> [Provided data]
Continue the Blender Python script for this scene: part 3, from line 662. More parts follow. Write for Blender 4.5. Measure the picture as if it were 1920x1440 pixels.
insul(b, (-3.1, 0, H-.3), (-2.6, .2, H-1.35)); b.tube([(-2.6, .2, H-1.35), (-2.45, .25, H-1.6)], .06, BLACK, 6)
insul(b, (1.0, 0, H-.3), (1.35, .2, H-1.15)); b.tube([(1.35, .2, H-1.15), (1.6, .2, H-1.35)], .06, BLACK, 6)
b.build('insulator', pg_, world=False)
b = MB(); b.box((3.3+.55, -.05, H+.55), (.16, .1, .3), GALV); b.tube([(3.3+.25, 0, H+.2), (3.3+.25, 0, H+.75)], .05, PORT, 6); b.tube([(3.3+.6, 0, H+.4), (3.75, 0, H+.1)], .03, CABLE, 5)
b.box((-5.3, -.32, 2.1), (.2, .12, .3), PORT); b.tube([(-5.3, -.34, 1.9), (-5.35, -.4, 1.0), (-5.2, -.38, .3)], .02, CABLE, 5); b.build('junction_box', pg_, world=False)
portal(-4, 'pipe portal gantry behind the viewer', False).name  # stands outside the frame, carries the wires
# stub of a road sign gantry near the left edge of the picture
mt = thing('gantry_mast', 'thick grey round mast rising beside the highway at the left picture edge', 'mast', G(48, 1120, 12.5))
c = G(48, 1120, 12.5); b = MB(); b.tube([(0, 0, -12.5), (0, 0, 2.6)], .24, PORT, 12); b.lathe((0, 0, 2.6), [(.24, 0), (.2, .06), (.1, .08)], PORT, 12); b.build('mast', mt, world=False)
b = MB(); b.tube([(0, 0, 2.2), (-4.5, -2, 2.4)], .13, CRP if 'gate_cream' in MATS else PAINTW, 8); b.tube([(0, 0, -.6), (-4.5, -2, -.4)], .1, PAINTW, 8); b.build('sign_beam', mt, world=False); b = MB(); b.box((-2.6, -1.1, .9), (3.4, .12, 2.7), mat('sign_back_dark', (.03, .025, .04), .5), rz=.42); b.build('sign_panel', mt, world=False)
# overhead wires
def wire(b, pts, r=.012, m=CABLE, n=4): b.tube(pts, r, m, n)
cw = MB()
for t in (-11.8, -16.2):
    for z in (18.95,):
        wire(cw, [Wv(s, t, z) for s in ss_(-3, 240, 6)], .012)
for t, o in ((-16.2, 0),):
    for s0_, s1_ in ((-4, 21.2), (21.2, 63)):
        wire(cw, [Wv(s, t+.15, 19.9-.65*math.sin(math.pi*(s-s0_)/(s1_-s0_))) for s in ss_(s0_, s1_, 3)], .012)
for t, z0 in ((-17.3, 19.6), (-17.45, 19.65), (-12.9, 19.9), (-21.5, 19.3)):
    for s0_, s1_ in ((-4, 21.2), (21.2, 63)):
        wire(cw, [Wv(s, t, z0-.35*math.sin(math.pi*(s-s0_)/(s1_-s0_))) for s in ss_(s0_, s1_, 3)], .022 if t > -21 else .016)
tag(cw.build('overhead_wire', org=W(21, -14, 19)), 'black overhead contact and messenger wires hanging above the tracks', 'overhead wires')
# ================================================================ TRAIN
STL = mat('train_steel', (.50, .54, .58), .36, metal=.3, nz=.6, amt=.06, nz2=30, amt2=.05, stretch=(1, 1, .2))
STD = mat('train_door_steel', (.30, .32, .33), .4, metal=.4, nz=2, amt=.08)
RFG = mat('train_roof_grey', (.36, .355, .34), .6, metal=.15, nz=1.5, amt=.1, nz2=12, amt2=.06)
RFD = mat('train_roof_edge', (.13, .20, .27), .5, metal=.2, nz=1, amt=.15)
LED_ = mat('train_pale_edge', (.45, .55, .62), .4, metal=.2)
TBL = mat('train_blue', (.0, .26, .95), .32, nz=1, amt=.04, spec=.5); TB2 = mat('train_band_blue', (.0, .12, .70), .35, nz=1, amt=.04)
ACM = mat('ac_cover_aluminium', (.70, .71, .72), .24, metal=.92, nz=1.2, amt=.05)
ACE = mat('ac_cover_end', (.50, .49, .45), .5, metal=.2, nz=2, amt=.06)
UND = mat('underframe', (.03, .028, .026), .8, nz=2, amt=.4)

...

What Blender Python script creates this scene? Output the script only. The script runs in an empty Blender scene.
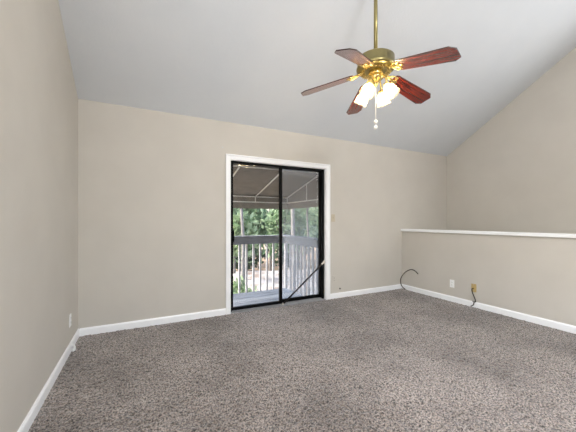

...

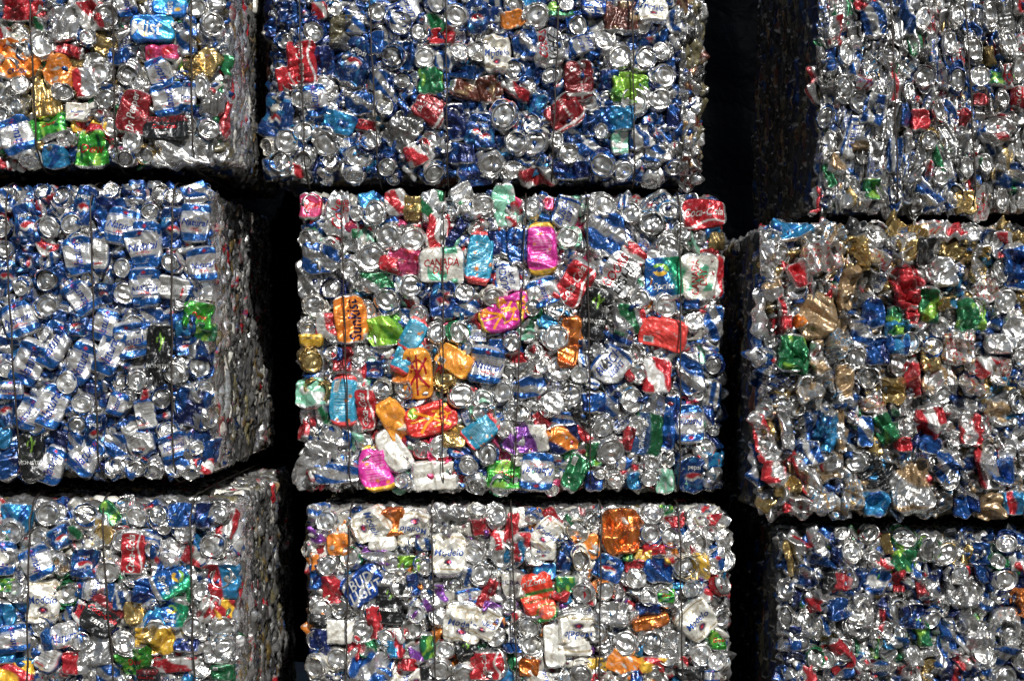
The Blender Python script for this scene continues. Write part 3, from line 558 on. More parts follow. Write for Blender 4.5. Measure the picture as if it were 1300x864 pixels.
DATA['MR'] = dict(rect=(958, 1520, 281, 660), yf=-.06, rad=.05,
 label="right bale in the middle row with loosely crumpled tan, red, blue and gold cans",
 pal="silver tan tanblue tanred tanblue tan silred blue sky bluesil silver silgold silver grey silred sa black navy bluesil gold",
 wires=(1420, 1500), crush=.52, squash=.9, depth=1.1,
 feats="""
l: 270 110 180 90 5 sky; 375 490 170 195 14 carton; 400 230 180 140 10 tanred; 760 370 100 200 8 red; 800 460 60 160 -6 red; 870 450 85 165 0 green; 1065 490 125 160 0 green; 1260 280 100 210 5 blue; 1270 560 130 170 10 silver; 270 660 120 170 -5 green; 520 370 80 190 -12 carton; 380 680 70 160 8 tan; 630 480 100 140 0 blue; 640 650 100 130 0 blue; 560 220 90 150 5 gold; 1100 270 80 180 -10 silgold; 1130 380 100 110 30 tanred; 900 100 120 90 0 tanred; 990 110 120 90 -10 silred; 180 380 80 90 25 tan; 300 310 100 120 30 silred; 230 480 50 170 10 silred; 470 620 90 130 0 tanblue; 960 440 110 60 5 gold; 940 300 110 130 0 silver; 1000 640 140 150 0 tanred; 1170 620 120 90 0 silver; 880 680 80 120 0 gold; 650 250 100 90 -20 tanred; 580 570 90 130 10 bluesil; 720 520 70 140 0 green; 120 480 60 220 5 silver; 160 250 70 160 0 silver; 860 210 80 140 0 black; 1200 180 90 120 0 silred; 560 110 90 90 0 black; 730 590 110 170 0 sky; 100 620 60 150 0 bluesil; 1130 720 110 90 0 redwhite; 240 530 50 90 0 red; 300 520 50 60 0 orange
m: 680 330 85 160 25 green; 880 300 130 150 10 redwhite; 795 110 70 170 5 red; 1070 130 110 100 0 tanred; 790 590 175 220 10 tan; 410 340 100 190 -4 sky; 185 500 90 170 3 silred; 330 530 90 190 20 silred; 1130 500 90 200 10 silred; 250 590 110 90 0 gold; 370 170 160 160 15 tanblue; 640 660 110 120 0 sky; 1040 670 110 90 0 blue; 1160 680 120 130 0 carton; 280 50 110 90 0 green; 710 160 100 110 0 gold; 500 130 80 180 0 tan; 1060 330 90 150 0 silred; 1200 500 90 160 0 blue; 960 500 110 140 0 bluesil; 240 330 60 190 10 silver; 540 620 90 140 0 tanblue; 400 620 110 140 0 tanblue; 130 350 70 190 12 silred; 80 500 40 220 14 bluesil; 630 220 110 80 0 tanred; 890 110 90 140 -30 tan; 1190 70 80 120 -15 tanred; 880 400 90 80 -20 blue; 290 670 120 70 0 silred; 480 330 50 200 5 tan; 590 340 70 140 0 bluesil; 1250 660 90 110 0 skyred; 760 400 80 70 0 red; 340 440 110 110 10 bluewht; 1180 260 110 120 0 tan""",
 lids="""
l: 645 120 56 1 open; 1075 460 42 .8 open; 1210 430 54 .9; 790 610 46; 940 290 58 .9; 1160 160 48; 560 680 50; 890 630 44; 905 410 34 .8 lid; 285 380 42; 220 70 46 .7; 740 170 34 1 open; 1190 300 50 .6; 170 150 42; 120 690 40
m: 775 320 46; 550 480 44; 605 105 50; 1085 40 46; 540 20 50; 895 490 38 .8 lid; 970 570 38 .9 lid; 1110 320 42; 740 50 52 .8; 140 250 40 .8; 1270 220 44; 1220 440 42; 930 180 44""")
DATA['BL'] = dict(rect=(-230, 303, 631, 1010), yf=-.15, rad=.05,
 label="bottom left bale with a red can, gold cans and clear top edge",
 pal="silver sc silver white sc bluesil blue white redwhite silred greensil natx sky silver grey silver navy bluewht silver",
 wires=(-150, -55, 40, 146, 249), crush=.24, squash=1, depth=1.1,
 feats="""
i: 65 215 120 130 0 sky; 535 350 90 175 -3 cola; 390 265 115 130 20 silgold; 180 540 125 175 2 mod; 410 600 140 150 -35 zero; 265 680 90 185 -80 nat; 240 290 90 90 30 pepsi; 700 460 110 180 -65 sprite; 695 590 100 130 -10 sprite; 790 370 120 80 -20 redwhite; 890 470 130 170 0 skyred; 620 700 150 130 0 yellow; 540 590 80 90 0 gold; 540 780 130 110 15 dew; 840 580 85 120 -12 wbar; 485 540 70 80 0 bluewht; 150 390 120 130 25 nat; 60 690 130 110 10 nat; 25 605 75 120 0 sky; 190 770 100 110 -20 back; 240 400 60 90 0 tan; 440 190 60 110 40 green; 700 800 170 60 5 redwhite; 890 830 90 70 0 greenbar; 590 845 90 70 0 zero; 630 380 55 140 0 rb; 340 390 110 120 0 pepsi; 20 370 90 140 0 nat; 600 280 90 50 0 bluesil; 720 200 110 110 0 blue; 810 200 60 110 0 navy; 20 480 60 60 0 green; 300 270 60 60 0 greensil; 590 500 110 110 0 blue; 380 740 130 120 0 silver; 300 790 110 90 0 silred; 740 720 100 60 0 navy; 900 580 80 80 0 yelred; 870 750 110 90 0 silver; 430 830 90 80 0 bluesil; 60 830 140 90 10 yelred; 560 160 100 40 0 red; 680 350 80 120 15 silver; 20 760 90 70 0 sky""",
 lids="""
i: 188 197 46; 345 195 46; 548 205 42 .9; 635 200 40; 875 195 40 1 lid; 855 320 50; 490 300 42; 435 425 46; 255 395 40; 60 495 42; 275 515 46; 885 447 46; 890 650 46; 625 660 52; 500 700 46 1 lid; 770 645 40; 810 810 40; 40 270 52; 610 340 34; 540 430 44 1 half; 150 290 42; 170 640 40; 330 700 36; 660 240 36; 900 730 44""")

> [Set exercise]
Report each line in the preceding entries that holds the string "Blender".

> [Answer to this problem]
Continue the Blender Python script for this scene: part 3, from line 662. More parts follow. Write for Blender 4.5. Measure the picture as if it were 1920x1440 pixels.
What Blender Python script creates this scene? Output the script only. The script runs in an empty Blender scene.
The Blender Python script for this scene continues. Write part 3, from line 558 on. More parts follow. Write for Blender 4.5. Measure the picture as if it were 1300x864 pixels.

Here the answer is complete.